DESCRIPTION OF THE TASK →
Here are records with pictures in them. Copy all of them exactly and leave the pictures out.

INPUT MATERIAL →
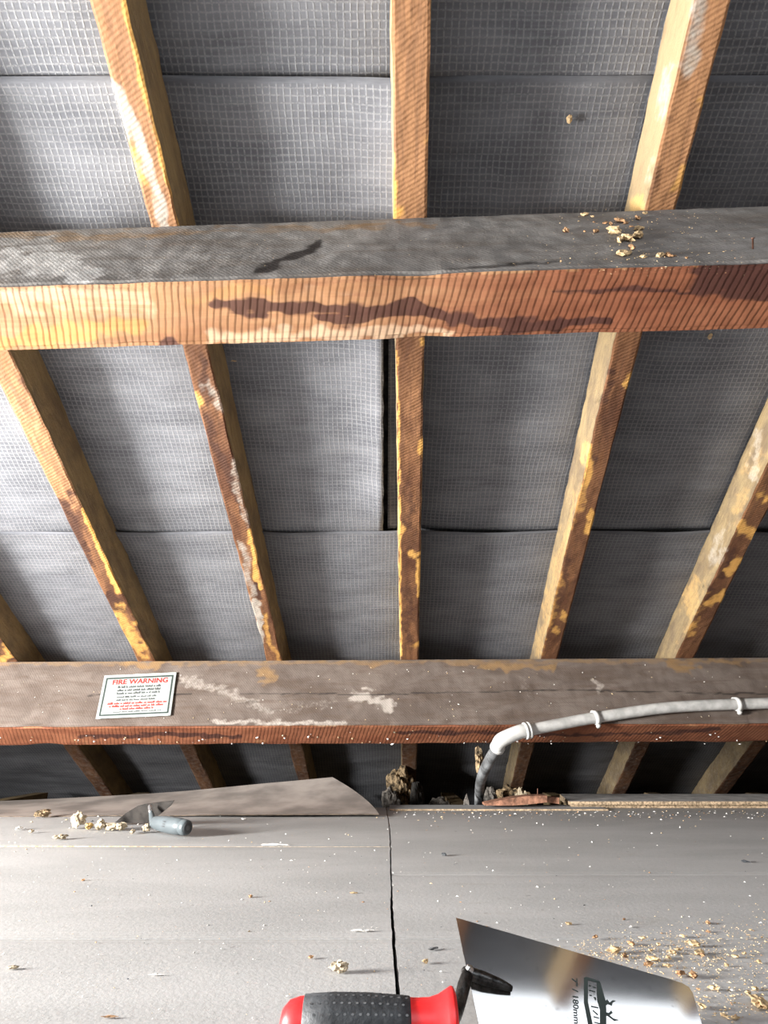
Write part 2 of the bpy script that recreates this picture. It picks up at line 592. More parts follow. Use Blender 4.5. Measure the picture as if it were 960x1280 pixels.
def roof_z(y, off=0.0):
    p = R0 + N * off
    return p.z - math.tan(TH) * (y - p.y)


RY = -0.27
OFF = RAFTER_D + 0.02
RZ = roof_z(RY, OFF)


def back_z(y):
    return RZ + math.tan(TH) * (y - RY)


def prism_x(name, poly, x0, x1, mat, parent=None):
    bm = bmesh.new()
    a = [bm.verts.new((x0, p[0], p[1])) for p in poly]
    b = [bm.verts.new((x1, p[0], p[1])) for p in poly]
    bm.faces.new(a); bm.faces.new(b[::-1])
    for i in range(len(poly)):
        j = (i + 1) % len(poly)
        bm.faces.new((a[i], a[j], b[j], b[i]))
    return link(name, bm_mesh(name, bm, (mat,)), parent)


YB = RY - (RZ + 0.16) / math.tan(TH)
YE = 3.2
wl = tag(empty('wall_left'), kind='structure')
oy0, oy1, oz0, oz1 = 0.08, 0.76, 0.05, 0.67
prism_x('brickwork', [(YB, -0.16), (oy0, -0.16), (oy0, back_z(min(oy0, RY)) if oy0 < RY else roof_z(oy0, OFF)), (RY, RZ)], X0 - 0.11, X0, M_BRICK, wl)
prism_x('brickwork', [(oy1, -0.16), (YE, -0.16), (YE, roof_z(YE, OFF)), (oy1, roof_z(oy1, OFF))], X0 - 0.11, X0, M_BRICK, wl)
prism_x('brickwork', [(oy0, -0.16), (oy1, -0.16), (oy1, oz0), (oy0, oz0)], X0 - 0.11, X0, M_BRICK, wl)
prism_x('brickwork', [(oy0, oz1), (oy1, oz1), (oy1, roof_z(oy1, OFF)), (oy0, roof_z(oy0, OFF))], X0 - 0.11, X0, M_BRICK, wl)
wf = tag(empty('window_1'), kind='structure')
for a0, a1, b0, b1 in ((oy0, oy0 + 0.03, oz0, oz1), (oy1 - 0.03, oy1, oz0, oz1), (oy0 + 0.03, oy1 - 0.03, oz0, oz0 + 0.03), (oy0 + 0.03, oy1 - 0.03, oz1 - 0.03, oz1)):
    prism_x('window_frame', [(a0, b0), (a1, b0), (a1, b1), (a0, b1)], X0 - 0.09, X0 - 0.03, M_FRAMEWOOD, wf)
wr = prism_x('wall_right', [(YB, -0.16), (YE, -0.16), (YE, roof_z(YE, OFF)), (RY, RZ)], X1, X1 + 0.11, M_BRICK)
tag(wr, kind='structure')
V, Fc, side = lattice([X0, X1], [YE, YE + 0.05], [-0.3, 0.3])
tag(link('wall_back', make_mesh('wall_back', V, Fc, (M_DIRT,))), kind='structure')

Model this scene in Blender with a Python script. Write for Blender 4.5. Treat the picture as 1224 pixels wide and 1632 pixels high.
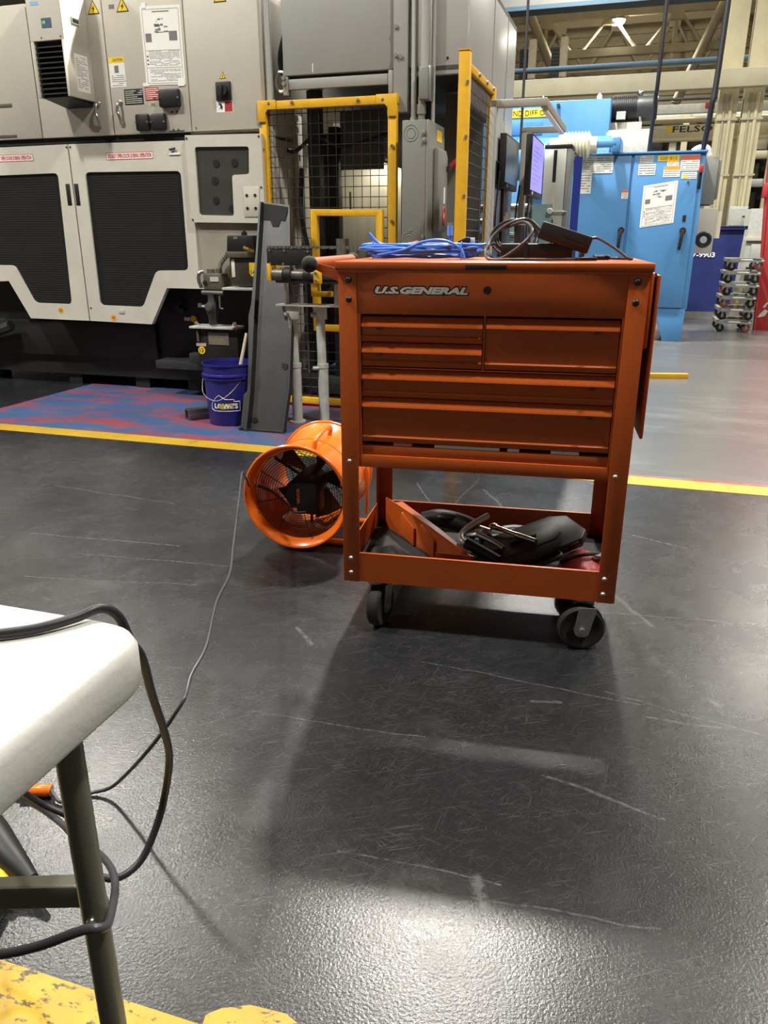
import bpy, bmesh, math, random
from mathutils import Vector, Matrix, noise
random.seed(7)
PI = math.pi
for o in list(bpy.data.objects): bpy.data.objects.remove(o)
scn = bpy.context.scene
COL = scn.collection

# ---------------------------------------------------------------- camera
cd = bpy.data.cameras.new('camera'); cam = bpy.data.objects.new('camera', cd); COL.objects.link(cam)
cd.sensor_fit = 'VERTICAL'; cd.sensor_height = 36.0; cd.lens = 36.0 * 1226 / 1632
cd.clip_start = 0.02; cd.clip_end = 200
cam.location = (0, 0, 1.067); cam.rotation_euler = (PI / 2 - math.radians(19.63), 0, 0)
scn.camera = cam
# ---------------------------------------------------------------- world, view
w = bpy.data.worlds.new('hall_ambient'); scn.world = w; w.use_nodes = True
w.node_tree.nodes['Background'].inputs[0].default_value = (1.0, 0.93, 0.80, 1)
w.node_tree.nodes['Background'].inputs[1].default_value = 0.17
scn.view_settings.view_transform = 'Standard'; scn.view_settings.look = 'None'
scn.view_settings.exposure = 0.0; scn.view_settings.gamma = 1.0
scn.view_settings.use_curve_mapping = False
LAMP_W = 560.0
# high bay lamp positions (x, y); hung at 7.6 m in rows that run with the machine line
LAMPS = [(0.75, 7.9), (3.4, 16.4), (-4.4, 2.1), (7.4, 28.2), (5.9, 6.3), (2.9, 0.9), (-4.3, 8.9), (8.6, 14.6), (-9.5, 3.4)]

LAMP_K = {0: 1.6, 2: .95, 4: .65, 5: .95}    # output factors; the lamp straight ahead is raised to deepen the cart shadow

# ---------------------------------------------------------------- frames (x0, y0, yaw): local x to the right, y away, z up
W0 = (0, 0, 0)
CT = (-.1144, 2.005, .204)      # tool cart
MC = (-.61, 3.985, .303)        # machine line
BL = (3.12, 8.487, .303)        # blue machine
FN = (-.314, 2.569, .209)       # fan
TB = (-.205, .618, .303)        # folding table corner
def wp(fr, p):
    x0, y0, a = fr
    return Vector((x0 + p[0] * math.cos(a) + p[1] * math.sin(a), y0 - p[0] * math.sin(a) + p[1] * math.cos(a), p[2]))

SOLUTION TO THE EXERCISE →
Write part 2 of the bpy script that recreates this picture. It picks up at line 592. More parts follow. Use Blender 4.5. Measure the picture as if it were 960x1280 pixels.
def roof_z(y, off=0.0):
    p = R0 + N * off
    return p.z - math.tan(TH) * (y - p.y)


RY = -0.27
OFF = RAFTER_D + 0.02
RZ = roof_z(RY, OFF)


def back_z(y):
    return RZ + math.tan(TH) * (y - RY)


def prism_x(name, poly, x0, x1, mat, parent=None):
    bm = bmesh.new()
    a = [bm.verts.new((x0, p[0], p[1])) for p in poly]
    b = [bm.verts.new((x1, p[0], p[1])) for p in poly]
    bm.faces.new(a); bm.faces.new(b[::-1])
    for i in range(len(poly)):
        j = (i + 1) % len(poly)
        bm.faces.new((a[i], a[j], b[j], b[i]))
    return link(name, bm_mesh(name, bm, (mat,)), parent)


YB = RY - (RZ + 0.16) / math.tan(TH)
YE = 3.2
wl = tag(empty('wall_left'), kind='structure')
oy0, oy1, oz0, oz1 = 0.08, 0.76, 0.05, 0.67
prism_x('brickwork', [(YB, -0.16), (oy0, -0.16), (oy0, back_z(min(oy0, RY)) if oy0 < RY else roof_z(oy0, OFF)), (RY, RZ)], X0 - 0.11, X0, M_BRICK, wl)
prism_x('brickwork', [(oy1, -0.16), (YE, -0.16), (YE, roof_z(YE, OFF)), (oy1, roof_z(oy1, OFF))], X0 - 0.11, X0, M_BRICK, wl)
prism_x('brickwork', [(oy0, -0.16), (oy1, -0.16), (oy1, oz0), (oy0, oz0)], X0 - 0.11, X0, M_BRICK, wl)
prism_x('brickwork', [(oy0, oz1), (oy1, oz1), (oy1, roof_z(oy1, OFF)), (oy0, roof_z(oy0, OFF))], X0 - 0.11, X0, M_BRICK, wl)
wf = tag(empty('window_1'), kind='structure')
for a0, a1, b0, b1 in ((oy0, oy0 + 0.03, oz0, oz1), (oy1 - 0.03, oy1, oz0, oz1), (oy0 + 0.03, oy1 - 0.03, oz0, oz0 + 0.03), (oy0 + 0.03, oy1 - 0.03, oz1 - 0.03, oz1)):
    prism_x('window_frame', [(a0, b0), (a1, b0), (a1, b1), (a0, b1)], X0 - 0.09, X0 - 0.03, M_FRAMEWOOD, wf)
wr = prism_x('wall_right', [(YB, -0.16), (YE, -0.16), (YE, roof_z(YE, OFF)), (RY, RZ)], X1, X1 + 0.11, M_BRICK)
tag(wr, kind='structure')
V, Fc, side = lattice([X0, X1], [YE, YE + 0.05], [-0.3, 0.3])
tag(link('wall_back', make_mesh('wall_back', V, Fc, (M_DIRT,))), kind='structure')

Model this scene in Blender with a Python script. Write for Blender 4.5. Treat the picture as 1224 pixels wide and 1632 pixels high.
import bpy, bmesh, math, random
from mathutils import Vector, Matrix, noise
random.seed(7)
PI = math.pi
for o in list(bpy.data.objects): bpy.data.objects.remove(o)
scn = bpy.context.scene
COL = scn.collection

# ---------------------------------------------------------------- camera
cd = bpy.data.cameras.new('camera'); cam = bpy.data.objects.new('camera', cd); COL.objects.link(cam)
cd.sensor_fit = 'VERTICAL'; cd.sensor_height = 36.0; cd.lens = 36.0 * 1226 / 1632
cd.clip_start = 0.02; cd.clip_end = 200
cam.location = (0, 0, 1.067); cam.rotation_euler = (PI / 2 - math.radians(19.63), 0, 0)
scn.camera = cam
# ---------------------------------------------------------------- world, view
w = bpy.data.worlds.new('hall_ambient'); scn.world = w; w.use_nodes = True
w.node_tree.nodes['Background'].inputs[0].default_value = (1.0, 0.93, 0.80, 1)
w.node_tree.nodes['Background'].inputs[1].default_value = 0.17
scn.view_settings.view_transform = 'Standard'; scn.view_settings.look = 'None'
scn.view_settings.exposure = 0.0; scn.view_settings.gamma = 1.0
scn.view_settings.use_curve_mapping = False
LAMP_W = 560.0
# high bay lamp positions (x, y); hung at 7.6 m in rows that run with the machine line
LAMPS = [(0.75, 7.9), (3.4, 16.4), (-4.4, 2.1), (7.4, 28.2), (5.9, 6.3), (2.9, 0.9), (-4.3, 8.9), (8.6, 14.6), (-9.5, 3.4)]

LAMP_K = {0: 1.6, 2: .95, 4: .65, 5: .95}    # output factors; the lamp straight ahead is raised to deepen the cart shadow

# ---------------------------------------------------------------- frames (x0, y0, yaw): local x to the right, y away, z up
W0 = (0, 0, 0)
CT = (-.1144, 2.005, .204)      # tool cart
MC = (-.61, 3.985, .303)        # machine line
BL = (3.12, 8.487, .303)        # blue machine
FN = (-.314, 2.569, .209)       # fan
TB = (-.205, .618, .303)        # folding table corner
def wp(fr, p):
    x0, y0, a = fr
    return Vector((x0 + p[0] * math.cos(a) + p[1] * math.sin(a), y0 - p[0] * math.sin(a) + p[1] * math.cos(a), p[2]))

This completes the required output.